The chairman of the House Armed Services Committee’s (HASC) seapower panel said Tuesday that the Navy still has questions to answer about plans to modify the Littoral Combat Ship (LCS) to add increased firepower and make it more survivable in battle.

Rep. Randy Forbes (R-Va.), who chairs the HASC Seapower and Projection Forces subcommittee, told reporters that he and other members of the panel believe the Navy still hasn’t fully addressed concerns about the LCS, namely when it comes to matters of survivability. Forbes also mentioned lethality, manning, fueling and mission modules as areas that need to be addressed.

USS Freedom (LCS-1). Photo: U.S. Navy.
USS Freedom (LCS-1). Photo: U.S. Navy.

“When I heard the task force come back … there were all these questions about the LCS and they came back and they didn’t answer any of the questions about the LCS, they just came up with other fixes,” Forbes told the Defense Writers Group.

Forbes was referring to the Small Surface Combatant Task Force the Navy set up last year to review the LCS and offer options for a stronger, more capable ship to meet future threat environments. The Navy decided to go with adding more firepower and armor and other technologies to protect the ship.

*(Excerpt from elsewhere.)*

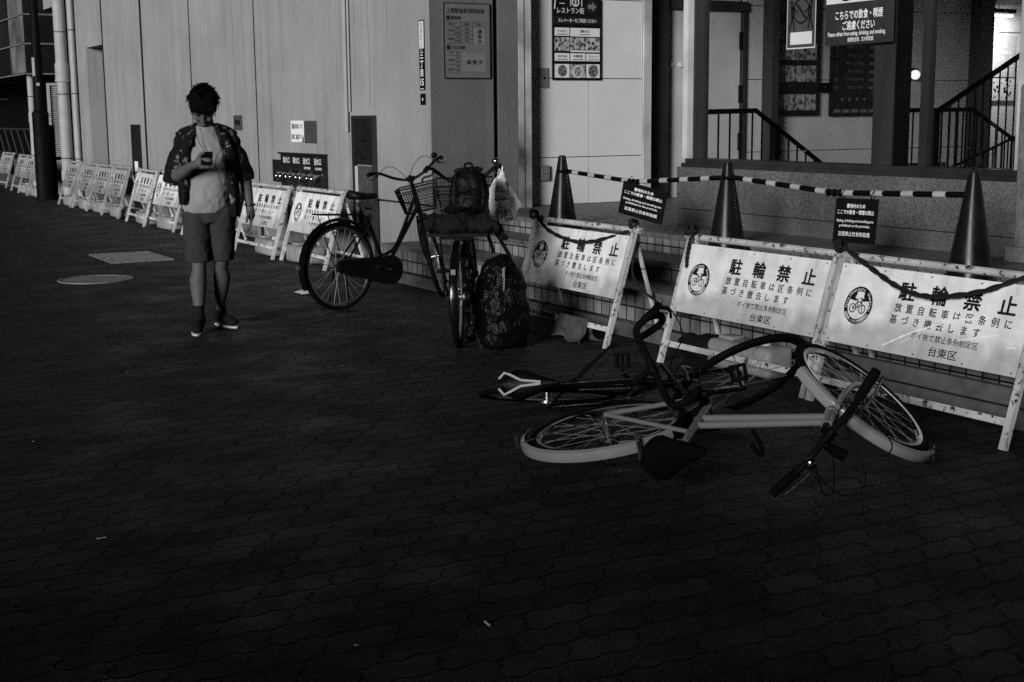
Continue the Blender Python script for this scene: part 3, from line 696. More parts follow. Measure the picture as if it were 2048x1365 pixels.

Regarding survivability, Forbes said the changes “marginally increased it but not in a significant amount.”

“Is marginal better than nothing? Yes,” Forbes said. “But still does it really answer the question?”

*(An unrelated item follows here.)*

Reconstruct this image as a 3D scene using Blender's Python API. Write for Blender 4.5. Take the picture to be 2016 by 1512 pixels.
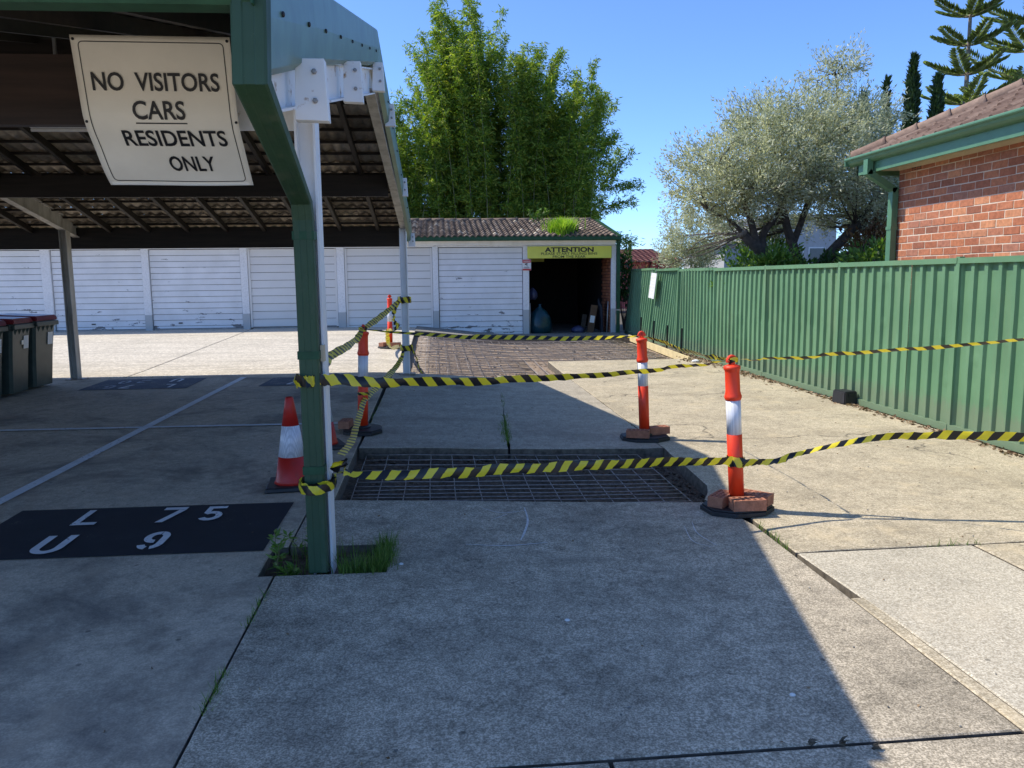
import bpy, bmesh, math, random
import numpy as np
from mathutils import Vector, Matrix
R = math.radians
scn = bpy.context.scene
for o in list(bpy.data.objects): bpy.data.objects.remove(o)

# ---------------------------------------------------------------- camera
cam_d = bpy.data.cameras.new('camera'); cam = bpy.data.objects.new('camera', cam_d)
scn.collection.objects.link(cam); scn.camera = cam
cam_d.sensor_width = 36.0; cam_d.lens = 36.0*1560/2016
cam_d.clip_start = 0.05; cam_d.clip_end = 3000
cam.matrix_world = (Matrix.Translation((0, 0, 1.66)) @ Matrix.Rotation(R(-5.4), 4, 'Z')
                    @ Matrix.Rotation(R(90-7.56), 4, 'X') @ Matrix.Rotation(R(-0.6), 4, 'Z'))
# ---------------------------------------------------------------- sky and sun
SUN_TRAVEL = Vector((0.748, -0.232, -1.0)).normalized()
SUN_EL = math.asin(-SUN_TRAVEL.z); SUN_AZ = math.atan2(-SUN_TRAVEL.x, -SUN_TRAVEL.y)
w = bpy.data.worlds.new('World'); scn.world = w; w.use_nodes = True
nt = w.node_tree; nt.nodes.clear()
sky = nt.nodes.new('ShaderNodeTexSky'); sky.sky_type = 'NISHITA'; sky.sun_disc = False
sky.sun_elevation = SUN_EL; sky.sun_rotation = SUN_AZ % (2*math.pi)
sky.altitude = 0; sky.air_density = 0.6; sky.dust_density = 0.4; sky.ozone_density = 10.0
bg = nt.nodes.new('ShaderNodeBackground'); bg.inputs[1].default_value = 0.14
wo = nt.nodes.new('ShaderNodeOutputWorld')
nt.links.new(sky.outputs[0], bg.inputs[0]); nt.links.new(bg.outputs[0], wo.inputs[0])
sd = bpy.data.lights.new('sun', 'SUN'); sd.energy = 2.5; sd.angle = R(0.53); sd.color = (1.0, 0.93, 0.81)
so = bpy.data.objects.new('sun', sd); scn.collection.objects.link(so)
so.rotation_euler = SUN_TRAVEL.to_track_quat('-Z', 'Y').to_euler(); so.location = (-20, 5, 30)
vs = scn.view_settings; scn.display_settings.display_device = 'sRGB'
vs.view_transform = 'Standard'; vs.look = 'None'; vs.gamma = 1.0; vs.exposure = 1.14; vs.use_curve_mapping = False
scn.cycles.max_bounces = 10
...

“And it’s all going to come down to what is the need the Navy has and making sure they have well defined that mission,” he added.

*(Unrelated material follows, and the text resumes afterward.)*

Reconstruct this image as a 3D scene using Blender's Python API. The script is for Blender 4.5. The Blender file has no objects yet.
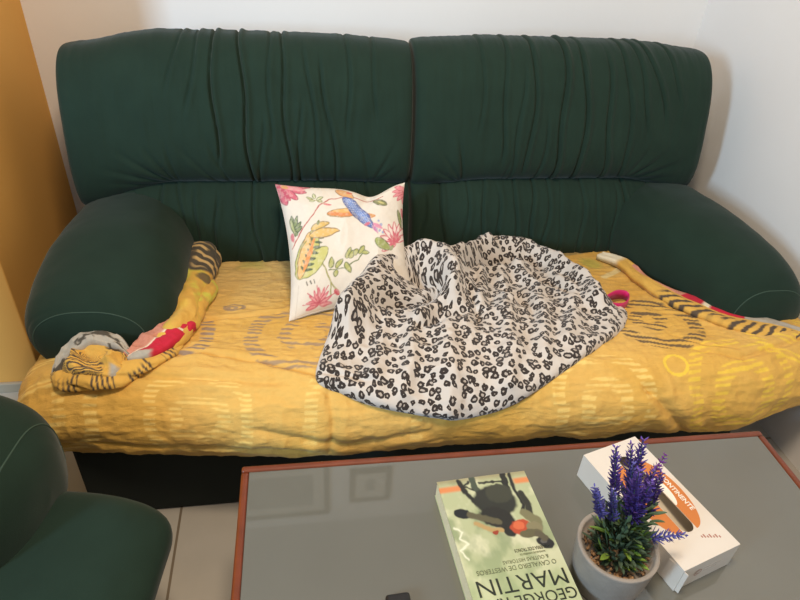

Forbes said some of the proposed modifications to the LCS are “good” but that most members of his committee, Democrats and Republicans, want some questions addressed.

“The jury seems to be still out a little bit,” he said.

The Navy announced in December that was adding an over-the-horizon missile to the ship, torpedo defense, and other new capabilities, such as a multi-function towed array for submarine hunting, 25mm guns, better electronic warfare, and better air radar and decoy systems. Navy Secretary Ray Mabus said the new iterations of the small surface combatant would be called frigates.

Defense Secretary Chuck Hagel a year ago instructed the Navy to review the program, halting the planned buy of LCSs at 32 in favor of the new ship to fill out the requirement for 52 small surface combatants.